India’s data centers strain energy, water and urban heat systems
Climate And Sustainability Initiative
· April 02, 2026
· ✓ verified
Kareena Jaisinghani, Senior Analyst at the Climate and Sustainability Initiative (CSI), calls for stronger policy and operational measures to manage the environmental footprint of India’s data-center expansion.
- Main announcement/action: Kareena Jaisinghani urges mandatory PUE disclosure and benchmarking, binding rules for renewable-energy use, energy efficiency, and water limits for private data-center operators; she highlights concrete figures—13 TWh (2024) rising to 57 TWh (2030) electricity use and 150 billion litres (2025) rising to 359 billion litres (2030) water consumption—and cites the INR 20,000 crore allocation in the 2025–26 Union Budget under the Nuclear Energy Mission to bring at least five SMRs online by 2033 as a possible firm-power solution.

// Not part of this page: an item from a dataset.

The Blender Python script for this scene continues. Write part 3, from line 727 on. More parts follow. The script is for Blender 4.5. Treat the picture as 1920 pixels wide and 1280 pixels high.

- Background/details: The piece documents geography and siting concerns in Mumbai, Chennai, Hyderabad, Bengaluru (including Devanahalli groundwater over-extraction), references Meta’s Odense campus heat-reuse example (165,000 MWh/year), notes incentives such as infrastructure status since 2022 and tax holidays until 2047, and recommends policy levers like linking siting approvals to renewable procurement, water-recycling standards, and land-use frameworks.